Like manna. Manna was old stuff. They ate it every day. ("Every day we say our prayer, with they change the bill of fare, all we ever get is gruel") They got upset about it because it was the same every day. But yesterday's manna was useless. You had to get new manna each day. After a while, it became "second verse, same as the first." Yet today's manna was not yesterday's manna despite the sameness of it.

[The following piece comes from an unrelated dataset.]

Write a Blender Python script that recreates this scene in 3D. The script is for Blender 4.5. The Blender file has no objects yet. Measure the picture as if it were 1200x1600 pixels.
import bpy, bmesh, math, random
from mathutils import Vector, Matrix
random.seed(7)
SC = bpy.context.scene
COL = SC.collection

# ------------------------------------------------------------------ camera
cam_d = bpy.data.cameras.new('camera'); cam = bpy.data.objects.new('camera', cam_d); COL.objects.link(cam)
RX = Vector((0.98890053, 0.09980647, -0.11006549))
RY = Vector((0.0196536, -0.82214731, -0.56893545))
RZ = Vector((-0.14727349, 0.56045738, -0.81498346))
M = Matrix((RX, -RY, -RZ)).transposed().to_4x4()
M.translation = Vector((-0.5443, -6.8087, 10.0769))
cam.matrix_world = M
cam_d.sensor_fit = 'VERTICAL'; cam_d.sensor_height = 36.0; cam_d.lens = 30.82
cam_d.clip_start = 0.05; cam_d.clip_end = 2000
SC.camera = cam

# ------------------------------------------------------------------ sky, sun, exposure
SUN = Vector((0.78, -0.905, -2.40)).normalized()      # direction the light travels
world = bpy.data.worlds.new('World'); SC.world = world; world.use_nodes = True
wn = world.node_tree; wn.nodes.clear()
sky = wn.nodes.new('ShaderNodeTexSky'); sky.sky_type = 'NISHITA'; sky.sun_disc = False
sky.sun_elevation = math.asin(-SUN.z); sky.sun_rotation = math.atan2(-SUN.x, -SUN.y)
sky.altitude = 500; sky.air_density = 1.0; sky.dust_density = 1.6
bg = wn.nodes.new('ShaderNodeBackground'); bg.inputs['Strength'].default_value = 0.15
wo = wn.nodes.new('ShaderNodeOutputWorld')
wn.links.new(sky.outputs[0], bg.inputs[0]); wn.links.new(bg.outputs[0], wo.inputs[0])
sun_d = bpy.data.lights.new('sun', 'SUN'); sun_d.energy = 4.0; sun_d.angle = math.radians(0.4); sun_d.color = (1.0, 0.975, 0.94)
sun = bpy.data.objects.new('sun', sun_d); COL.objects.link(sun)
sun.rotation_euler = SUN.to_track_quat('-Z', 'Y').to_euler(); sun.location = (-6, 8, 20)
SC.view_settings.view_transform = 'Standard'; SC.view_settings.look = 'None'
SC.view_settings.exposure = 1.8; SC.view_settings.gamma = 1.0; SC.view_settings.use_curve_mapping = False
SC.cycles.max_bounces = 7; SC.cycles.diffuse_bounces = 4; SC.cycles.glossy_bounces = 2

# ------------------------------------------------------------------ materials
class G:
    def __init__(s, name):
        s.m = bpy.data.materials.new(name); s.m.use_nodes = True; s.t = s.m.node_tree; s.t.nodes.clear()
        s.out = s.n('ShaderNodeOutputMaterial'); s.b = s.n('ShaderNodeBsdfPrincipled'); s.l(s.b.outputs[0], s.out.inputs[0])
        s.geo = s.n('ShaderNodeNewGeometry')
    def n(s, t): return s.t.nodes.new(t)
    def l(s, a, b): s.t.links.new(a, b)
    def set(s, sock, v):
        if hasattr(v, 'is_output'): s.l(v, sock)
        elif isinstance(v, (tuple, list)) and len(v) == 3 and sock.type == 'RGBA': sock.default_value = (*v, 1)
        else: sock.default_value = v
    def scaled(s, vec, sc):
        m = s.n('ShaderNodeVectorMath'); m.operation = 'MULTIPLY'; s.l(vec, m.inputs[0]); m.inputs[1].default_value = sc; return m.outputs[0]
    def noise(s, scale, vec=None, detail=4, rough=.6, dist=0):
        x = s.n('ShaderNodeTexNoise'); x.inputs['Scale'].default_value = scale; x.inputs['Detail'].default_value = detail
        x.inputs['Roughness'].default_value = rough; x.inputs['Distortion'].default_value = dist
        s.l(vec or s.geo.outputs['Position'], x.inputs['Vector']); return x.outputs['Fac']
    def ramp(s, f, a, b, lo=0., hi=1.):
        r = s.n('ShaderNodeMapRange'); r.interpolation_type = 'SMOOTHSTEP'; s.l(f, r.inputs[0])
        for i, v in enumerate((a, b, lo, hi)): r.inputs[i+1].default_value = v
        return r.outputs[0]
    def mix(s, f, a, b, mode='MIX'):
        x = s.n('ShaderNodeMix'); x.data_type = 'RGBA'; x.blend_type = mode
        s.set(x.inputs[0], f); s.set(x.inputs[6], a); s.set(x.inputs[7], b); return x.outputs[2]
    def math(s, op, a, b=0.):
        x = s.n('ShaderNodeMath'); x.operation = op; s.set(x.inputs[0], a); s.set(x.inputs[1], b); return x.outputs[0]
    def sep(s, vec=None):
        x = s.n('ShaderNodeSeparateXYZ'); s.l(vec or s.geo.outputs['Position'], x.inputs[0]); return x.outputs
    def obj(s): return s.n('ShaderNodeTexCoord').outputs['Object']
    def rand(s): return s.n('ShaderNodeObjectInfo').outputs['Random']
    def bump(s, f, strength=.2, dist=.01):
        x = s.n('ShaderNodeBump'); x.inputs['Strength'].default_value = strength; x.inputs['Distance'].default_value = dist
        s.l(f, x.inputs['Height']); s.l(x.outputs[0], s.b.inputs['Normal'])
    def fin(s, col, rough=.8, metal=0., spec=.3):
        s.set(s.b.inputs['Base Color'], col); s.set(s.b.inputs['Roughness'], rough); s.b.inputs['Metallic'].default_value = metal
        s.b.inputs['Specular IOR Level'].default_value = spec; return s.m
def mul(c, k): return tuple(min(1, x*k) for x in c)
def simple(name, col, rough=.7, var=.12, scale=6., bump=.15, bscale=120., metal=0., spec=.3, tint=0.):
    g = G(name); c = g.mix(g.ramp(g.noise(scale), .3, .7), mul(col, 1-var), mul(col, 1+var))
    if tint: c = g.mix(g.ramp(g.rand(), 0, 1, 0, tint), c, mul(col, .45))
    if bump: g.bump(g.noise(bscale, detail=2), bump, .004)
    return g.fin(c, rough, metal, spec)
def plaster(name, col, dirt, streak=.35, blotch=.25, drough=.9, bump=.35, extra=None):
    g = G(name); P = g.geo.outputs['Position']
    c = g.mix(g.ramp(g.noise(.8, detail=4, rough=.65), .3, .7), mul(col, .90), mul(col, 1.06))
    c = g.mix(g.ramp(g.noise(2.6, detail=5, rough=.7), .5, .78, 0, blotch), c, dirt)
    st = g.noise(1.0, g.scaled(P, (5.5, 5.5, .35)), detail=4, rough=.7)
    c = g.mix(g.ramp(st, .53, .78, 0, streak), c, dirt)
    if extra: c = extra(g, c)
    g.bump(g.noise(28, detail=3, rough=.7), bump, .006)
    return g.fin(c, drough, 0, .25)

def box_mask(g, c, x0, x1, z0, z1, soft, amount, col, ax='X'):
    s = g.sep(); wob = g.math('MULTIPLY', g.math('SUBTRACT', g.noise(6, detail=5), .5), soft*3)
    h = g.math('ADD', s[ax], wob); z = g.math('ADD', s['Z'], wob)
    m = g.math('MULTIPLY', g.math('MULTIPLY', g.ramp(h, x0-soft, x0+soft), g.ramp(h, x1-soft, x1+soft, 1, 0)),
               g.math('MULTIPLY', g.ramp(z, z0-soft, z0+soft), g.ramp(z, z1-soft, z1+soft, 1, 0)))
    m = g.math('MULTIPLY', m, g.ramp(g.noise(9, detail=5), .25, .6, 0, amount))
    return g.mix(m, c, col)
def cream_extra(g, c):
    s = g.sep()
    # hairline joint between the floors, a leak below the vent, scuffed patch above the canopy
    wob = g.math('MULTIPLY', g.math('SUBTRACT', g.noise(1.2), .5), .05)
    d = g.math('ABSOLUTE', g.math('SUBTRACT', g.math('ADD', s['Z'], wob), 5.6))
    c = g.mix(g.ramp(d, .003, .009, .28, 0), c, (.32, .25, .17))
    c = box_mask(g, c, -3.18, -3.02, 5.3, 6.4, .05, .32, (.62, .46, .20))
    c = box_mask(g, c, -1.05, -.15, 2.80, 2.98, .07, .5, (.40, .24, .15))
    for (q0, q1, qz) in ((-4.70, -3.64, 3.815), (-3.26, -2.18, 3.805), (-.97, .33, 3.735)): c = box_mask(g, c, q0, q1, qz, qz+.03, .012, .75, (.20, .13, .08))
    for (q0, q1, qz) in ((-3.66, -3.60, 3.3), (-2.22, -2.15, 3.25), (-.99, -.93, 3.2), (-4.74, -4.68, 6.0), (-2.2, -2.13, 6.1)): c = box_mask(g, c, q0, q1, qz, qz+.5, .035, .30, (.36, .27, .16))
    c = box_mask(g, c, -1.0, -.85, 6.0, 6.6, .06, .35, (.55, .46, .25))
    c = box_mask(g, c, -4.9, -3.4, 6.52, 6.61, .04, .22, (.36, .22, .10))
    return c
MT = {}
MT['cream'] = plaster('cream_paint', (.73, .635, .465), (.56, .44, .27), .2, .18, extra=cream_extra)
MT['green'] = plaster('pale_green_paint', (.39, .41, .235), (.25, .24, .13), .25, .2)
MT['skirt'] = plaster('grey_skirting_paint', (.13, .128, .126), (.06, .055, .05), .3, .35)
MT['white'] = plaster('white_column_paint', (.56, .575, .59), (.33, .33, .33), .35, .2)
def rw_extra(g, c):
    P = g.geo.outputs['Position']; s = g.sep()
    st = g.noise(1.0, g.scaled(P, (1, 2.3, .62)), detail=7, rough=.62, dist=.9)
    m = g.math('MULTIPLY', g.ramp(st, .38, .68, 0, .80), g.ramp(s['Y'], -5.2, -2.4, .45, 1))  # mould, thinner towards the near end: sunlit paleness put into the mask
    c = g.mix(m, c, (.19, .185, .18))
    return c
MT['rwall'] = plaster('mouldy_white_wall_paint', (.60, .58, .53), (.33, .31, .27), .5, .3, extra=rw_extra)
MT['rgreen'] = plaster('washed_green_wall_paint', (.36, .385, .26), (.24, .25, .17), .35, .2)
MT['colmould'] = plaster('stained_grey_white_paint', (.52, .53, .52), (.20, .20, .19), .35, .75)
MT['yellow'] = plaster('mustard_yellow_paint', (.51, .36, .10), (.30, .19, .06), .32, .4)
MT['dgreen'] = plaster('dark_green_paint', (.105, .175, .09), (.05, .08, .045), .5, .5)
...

Not too exciting or "fresh." Or was it? Maybe it was just as fresh as was needed. A new batch of the same stuff we had yesterday. And on and on for 40 years. Yes, manna gave way to variety when they got to plant their own crops. Wheat, barley, oats. And have more livestock. Goats, cattle, pigs (oops, no pigs) sheep, chickens (??). Given the vast food industry there, I bet they never ate the same thing more than once a . . . month. No maybe week. No maybe more like every couple or three days.
But we like new and fresh and think that those who are getting their "same" new every day are pathetic, or at least not joyous, or not "experiencing Christ" (at least not enough).
We still critique Christianity on Lee's terms and may not want the old stuff back as bad as Indiana does, but still somewhat.